Genre | News: analysis, commentary, features, interviews, specials |
---|---|
Running time | ca. 50 minutes |
Country | United States |
Language(s) | English |
Syndicates | National Public Radio |
Hosted by | Madeleine Brand |
Directed by | Kathryn Fox, Shereen Meraji, Andy Houlihan, Ki Sung |
Produced by | Steve Proffitt Chip Grabow Neal Carruth Sarah Spivack Martina Castro Kenya Young |
Executive producer(s) | Deborah Clark |
Recording studio | NPR West Culver City, California |
Air dates | July 2003 to March 20, 2009 |
Audio format | Stereophonic |
Website | npr.org/programs/day |
Podcast | Podcast / RSS feed |
Day to Day (D2D) was a one-hour weekday American radio newsmagazine distributed by National Public Radio (NPR), and produced by NPR in collaboration with Slate. Madeleine Brand served as host since 2006. Topics regularly covered by D2D included news, entertainment, politics and the arts; contributors included familiar NPR personalities, reporters from NPR member stations, writers for Slate, and reporters from Marketplace, a show produced by American Public Media. D2D premiered on Monday, July 28, 2003, and fed to stations from noon ET with updates through 4:00 p.m. ET. It was the fastest growing program in NPR's history.
On December 10, 2008, NPR announced Day to Day would be canceled with its final episode to be broadcast on March 20, 2009. According to NPR as of December 2008 Day to Day was airing on 186 stations and attracting a weekly cumulative audience of 1.8 million listeners.
According to Dennis Haarsager, NPR's acting CEO, D2D was not "attracting sufficient levels of audience or national underwriting necessary to sustain continued production" now that NPR's projected budget deficit for the 2009 fiscal year grew from $2 million in July, to $23 million in December.
The final data released after March 2008 showed that the program had a weekly cumulative audience of 2,036,400, placing it third nationally behind only Talk of the Nation and Fresh Air for all midday public radio programing.
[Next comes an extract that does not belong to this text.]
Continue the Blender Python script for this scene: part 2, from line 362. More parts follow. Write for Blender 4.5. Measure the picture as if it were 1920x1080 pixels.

Day to Day began as a co-production with the then-Microsoft-owned Slate that was "targeted for midday broadcast" and designed to "showcase newsworthy topics with a smart, savvy and spontaneous approach" with a "diverse family of contributors from both NPR News and Slate"; it was the "first program collaboration NPR has initiated with a commercial media outlet in its 33-year history." The partnership was criticized in the Online Journalism Review for "possible conflicts on Microsoft coverage (or lack thereof)" and the "cross-media advertisements and underwriting" plans.